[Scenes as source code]
▬▬▬

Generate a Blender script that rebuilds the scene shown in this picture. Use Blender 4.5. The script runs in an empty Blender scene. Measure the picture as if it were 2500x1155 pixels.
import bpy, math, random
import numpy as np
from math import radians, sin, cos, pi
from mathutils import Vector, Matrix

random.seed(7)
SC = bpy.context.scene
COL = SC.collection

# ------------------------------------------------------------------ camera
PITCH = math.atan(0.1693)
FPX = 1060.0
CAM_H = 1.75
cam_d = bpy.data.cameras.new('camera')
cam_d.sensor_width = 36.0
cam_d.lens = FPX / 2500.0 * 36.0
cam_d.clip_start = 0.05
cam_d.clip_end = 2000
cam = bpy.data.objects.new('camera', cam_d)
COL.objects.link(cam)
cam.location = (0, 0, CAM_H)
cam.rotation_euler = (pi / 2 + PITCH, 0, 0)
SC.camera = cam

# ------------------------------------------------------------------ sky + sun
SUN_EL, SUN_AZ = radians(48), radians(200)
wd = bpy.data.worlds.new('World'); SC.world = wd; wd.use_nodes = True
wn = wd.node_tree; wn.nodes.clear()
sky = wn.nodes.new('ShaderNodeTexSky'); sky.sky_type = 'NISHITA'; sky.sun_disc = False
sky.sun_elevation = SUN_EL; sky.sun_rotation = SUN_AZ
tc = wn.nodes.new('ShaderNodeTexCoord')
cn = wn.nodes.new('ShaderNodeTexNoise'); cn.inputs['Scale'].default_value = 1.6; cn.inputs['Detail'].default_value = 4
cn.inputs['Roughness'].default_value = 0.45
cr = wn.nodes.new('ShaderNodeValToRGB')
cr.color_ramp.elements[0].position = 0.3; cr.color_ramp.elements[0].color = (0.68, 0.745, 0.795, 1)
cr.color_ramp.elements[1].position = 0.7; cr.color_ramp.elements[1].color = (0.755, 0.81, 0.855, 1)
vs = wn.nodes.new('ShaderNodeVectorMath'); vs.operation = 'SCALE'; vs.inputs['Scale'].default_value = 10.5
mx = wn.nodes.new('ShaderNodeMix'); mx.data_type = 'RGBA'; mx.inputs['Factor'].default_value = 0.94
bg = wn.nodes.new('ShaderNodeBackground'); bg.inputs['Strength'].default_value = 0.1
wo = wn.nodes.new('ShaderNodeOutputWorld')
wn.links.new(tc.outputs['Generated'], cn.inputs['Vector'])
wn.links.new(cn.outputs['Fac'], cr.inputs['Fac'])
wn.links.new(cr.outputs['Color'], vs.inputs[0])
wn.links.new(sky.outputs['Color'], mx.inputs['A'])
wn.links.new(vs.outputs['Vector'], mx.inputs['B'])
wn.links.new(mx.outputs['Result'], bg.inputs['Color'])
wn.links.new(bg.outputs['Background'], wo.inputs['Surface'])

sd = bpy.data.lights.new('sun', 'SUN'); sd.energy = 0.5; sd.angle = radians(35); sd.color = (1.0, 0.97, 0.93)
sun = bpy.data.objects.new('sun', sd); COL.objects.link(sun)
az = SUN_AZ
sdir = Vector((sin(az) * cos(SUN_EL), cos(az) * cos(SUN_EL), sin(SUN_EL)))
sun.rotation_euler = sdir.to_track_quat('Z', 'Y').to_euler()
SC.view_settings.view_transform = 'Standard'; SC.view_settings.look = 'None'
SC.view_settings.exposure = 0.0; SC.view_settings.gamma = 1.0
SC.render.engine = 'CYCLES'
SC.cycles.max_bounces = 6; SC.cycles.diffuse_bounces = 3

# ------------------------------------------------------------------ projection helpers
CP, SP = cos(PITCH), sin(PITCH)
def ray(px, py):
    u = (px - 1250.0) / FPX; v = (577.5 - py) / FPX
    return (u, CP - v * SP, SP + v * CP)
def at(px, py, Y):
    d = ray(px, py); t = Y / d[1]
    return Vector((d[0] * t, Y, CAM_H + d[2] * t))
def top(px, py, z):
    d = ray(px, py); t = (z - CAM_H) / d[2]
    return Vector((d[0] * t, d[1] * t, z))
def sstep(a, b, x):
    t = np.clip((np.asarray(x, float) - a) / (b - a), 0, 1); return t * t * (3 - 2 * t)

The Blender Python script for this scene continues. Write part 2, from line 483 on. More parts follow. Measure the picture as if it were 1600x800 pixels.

▬▬▬

WHAT IS ASKED → Take the data above and return it exactly.

TASK RESPONSE →
Generate a Blender script that rebuilds the scene shown in this picture. Use Blender 4.5. The script runs in an empty Blender scene. Measure the picture as if it were 2500x1155 pixels.
import bpy, math, random
import numpy as np
from math import radians, sin, cos, pi
from mathutils import Vector, Matrix

random.seed(7)
SC = bpy.context.scene
COL = SC.collection

# ------------------------------------------------------------------ camera
PITCH = math.atan(0.1693)
FPX = 1060.0
CAM_H = 1.75
cam_d = bpy.data.cameras.new('camera')
cam_d.sensor_width = 36.0
cam_d.lens = FPX / 2500.0 * 36.0
cam_d.clip_start = 0.05
cam_d.clip_end = 2000
cam = bpy.data.objects.new('camera', cam_d)
COL.objects.link(cam)
cam.location = (0, 0, CAM_H)
cam.rotation_euler = (pi / 2 + PITCH, 0, 0)
SC.camera = cam

# ------------------------------------------------------------------ sky + sun
SUN_EL, SUN_AZ = radians(48), radians(200)
wd = bpy.data.worlds.new('World'); SC.world = wd; wd.use_nodes = True
wn = wd.node_tree; wn.nodes.clear()
sky = wn.nodes.new('ShaderNodeTexSky'); sky.sky_type = 'NISHITA'; sky.sun_disc = False
sky.sun_elevation = SUN_EL; sky.sun_rotation = SUN_AZ
tc = wn.nodes.new('ShaderNodeTexCoord')
cn = wn.nodes.new('ShaderNodeTexNoise'); cn.inputs['Scale'].default_value = 1.6; cn.inputs['Detail'].default_value = 4
cn.inputs['Roughness'].default_value = 0.45
cr = wn.nodes.new('ShaderNodeValToRGB')
cr.color_ramp.elements[0].position = 0.3; cr.color_ramp.elements[0].color = (0.68, 0.745, 0.795, 1)
cr.color_ramp.elements[1].position = 0.7; cr.color_ramp.elements[1].color = (0.755, 0.81, 0.855, 1)
vs = wn.nodes.new('ShaderNodeVectorMath'); vs.operation = 'SCALE'; vs.inputs['Scale'].default_value = 10.5
mx = wn.nodes.new('ShaderNodeMix'); mx.data_type = 'RGBA'; mx.inputs['Factor'].default_value = 0.94
bg = wn.nodes.new('ShaderNodeBackground'); bg.inputs['Strength'].default_value = 0.1
wo = wn.nodes.new('ShaderNodeOutputWorld')
wn.links.new(tc.outputs['Generated'], cn.inputs['Vector'])
wn.links.new(cn.outputs['Fac'], cr.inputs['Fac'])
wn.links.new(cr.outputs['Color'], vs.inputs[0])
wn.links.new(sky.outputs['Color'], mx.inputs['A'])
wn.links.new(vs.outputs['Vector'], mx.inputs['B'])
wn.links.new(mx.outputs['Result'], bg.inputs['Color'])
wn.links.new(bg.outputs['Background'], wo.inputs['Surface'])

sd = bpy.data.lights.new('sun', 'SUN'); sd.energy = 0.5; sd.angle = radians(35); sd.color = (1.0, 0.97, 0.93)
sun = bpy.data.objects.new('sun', sd); COL.objects.link(sun)
az = SUN_AZ
sdir = Vector((sin(az) * cos(SUN_EL), cos(az) * cos(SUN_EL), sin(SUN_EL)))
sun.rotation_euler = sdir.to_track_quat('Z', 'Y').to_euler()
SC.view_settings.view_transform = 'Standard'; SC.view_settings.look = 'None'
SC.view_settings.exposure = 0.0; SC.view_settings.gamma = 1.0
SC.render.engine = 'CYCLES'
SC.cycles.max_bounces = 6; SC.cycles.diffuse_bounces = 3

# ------------------------------------------------------------------ projection helpers
CP, SP = cos(PITCH), sin(PITCH)
def ray(px, py):
    u = (px - 1250.0) / FPX; v = (577.5 - py) / FPX
    return (u, CP - v * SP, SP + v * CP)
def at(px, py, Y):
    d = ray(px, py); t = Y / d[1]
    return Vector((d[0] * t, Y, CAM_H + d[2] * t))
def top(px, py, z):
    d = ray(px, py); t = (z - CAM_H) / d[2]
    return Vector((d[0] * t, d[1] * t, z))
def sstep(a, b, x):
    t = np.clip((np.asarray(x, float) - a) / (b - a), 0, 1); return t * t * (3 - 2 * t)

The Blender Python script for this scene continues. Write part 2, from line 483 on. More parts follow. Measure the picture as if it were 1600x800 pixels.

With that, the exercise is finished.